Will you return, word for word, only the lines from the top of the data below down to and including the one with "sf = tag(empty('steel_fence', (STEEL_X, 6.1, 0)), 'slate"?

# start of Data

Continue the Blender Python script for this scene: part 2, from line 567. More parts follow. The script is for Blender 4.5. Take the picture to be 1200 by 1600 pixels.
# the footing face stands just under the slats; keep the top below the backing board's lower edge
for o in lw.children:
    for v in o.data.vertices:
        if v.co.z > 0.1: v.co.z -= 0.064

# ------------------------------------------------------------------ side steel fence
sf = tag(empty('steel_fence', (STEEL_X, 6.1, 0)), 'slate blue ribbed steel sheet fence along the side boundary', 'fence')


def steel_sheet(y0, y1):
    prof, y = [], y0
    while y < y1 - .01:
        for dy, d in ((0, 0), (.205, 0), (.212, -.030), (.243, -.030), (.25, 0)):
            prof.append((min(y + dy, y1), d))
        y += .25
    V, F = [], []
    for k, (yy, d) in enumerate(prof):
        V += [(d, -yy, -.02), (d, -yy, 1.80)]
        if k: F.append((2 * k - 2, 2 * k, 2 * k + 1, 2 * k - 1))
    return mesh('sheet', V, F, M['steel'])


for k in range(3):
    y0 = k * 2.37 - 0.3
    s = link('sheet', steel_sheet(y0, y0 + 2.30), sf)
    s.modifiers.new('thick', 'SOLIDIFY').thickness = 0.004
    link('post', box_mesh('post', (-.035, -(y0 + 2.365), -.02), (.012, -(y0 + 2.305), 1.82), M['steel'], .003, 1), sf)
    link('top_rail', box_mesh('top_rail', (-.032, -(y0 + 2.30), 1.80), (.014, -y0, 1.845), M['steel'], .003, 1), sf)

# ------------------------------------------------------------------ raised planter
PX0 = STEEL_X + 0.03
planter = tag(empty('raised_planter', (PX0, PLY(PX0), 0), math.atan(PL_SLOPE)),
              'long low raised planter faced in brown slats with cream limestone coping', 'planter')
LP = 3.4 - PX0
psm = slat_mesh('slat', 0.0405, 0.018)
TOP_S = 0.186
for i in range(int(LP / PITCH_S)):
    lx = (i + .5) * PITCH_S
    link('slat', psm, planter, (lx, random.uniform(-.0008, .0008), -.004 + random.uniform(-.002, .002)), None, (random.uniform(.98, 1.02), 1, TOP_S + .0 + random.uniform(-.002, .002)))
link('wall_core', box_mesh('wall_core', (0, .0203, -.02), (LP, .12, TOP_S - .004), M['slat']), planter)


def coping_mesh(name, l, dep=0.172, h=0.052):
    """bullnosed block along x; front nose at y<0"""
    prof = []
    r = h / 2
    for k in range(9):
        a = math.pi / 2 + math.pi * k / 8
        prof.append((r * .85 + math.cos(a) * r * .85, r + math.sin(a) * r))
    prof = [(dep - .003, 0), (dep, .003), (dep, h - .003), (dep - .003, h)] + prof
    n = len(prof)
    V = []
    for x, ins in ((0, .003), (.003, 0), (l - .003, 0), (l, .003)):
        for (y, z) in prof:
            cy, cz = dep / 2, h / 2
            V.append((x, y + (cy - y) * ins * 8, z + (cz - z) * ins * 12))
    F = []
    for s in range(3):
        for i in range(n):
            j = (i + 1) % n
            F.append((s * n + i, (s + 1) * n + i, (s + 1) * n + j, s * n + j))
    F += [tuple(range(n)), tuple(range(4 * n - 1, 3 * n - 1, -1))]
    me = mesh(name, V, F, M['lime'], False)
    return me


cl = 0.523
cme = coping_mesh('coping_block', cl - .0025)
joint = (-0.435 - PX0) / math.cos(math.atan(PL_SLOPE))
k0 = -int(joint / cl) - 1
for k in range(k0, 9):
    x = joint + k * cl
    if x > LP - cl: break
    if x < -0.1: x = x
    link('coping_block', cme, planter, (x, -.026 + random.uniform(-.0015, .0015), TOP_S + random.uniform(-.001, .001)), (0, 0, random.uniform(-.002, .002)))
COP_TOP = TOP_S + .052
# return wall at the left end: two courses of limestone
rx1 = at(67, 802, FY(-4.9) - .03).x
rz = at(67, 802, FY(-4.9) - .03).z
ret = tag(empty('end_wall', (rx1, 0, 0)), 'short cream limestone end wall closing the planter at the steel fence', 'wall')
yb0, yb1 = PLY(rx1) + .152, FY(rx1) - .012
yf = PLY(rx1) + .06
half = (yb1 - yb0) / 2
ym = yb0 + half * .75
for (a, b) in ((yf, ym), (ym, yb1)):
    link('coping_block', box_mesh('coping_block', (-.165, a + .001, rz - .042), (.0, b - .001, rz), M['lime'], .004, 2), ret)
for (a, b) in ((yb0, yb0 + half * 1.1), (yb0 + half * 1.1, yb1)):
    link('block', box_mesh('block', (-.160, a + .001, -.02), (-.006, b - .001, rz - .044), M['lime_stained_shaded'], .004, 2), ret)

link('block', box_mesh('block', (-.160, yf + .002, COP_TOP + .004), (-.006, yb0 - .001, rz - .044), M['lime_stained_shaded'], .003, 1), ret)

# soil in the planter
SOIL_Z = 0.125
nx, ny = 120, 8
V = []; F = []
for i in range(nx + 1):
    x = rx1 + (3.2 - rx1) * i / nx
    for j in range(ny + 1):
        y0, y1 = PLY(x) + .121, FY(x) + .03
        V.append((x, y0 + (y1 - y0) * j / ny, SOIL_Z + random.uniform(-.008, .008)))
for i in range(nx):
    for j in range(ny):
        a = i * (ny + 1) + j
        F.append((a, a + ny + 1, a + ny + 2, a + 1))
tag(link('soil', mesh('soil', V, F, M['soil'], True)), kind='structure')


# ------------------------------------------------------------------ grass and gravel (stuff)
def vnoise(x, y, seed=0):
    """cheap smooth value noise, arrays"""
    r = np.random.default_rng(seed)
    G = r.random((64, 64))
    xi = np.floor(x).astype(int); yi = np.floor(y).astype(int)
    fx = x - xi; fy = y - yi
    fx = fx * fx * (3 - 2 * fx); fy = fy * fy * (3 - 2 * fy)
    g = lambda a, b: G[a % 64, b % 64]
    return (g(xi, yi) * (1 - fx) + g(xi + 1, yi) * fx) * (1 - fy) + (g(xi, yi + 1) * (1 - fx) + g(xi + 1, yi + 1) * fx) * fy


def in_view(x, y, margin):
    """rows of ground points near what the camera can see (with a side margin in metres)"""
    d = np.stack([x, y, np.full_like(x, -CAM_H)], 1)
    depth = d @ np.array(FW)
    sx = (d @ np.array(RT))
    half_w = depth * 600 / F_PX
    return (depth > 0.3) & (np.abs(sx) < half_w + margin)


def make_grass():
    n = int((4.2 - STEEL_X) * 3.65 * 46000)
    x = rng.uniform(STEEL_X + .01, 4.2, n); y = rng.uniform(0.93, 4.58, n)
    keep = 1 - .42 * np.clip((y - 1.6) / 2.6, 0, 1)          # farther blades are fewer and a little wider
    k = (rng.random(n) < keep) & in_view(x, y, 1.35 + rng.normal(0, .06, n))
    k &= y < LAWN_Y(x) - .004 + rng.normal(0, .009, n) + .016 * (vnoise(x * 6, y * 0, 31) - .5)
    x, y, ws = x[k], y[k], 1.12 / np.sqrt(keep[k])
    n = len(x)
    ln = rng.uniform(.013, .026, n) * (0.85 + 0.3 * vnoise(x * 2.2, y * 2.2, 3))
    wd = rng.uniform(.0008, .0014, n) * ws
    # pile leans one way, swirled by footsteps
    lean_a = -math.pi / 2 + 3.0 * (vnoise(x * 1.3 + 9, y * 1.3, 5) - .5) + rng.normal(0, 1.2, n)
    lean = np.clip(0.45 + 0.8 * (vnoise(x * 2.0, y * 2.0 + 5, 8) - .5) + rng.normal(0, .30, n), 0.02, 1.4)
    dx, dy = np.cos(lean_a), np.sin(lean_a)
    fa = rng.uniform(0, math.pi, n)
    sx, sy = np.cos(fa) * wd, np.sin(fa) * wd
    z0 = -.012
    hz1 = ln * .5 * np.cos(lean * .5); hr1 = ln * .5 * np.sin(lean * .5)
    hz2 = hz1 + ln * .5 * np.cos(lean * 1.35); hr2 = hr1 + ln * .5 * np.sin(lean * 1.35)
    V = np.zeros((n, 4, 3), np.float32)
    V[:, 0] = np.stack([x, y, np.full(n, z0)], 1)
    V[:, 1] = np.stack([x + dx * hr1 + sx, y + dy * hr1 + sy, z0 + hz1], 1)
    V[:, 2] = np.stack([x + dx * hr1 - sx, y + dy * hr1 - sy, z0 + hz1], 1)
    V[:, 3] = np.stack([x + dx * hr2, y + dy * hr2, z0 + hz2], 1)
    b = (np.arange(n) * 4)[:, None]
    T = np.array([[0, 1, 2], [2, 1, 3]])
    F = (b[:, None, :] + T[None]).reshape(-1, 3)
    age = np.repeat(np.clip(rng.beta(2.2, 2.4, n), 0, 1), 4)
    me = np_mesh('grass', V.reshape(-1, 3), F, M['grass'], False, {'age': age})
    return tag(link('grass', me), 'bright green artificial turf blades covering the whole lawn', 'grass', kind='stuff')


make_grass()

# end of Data

Answer to the task
Continue the Blender Python script for this scene: part 2, from line 567. More parts follow. The script is for Blender 4.5. Take the picture to be 1200 by 1600 pixels.
# the footing face stands just under the slats; keep the top below the backing board's lower edge
for o in lw.children:
    for v in o.data.vertices:
        if v.co.z > 0.1: v.co.z -= 0.064

# ------------------------------------------------------------------ side steel fence
sf = tag(empty('steel_fence', (STEEL_X, 6.1, 0)), 'slate blue ribbed steel sheet fence along the side boundary', 'fence')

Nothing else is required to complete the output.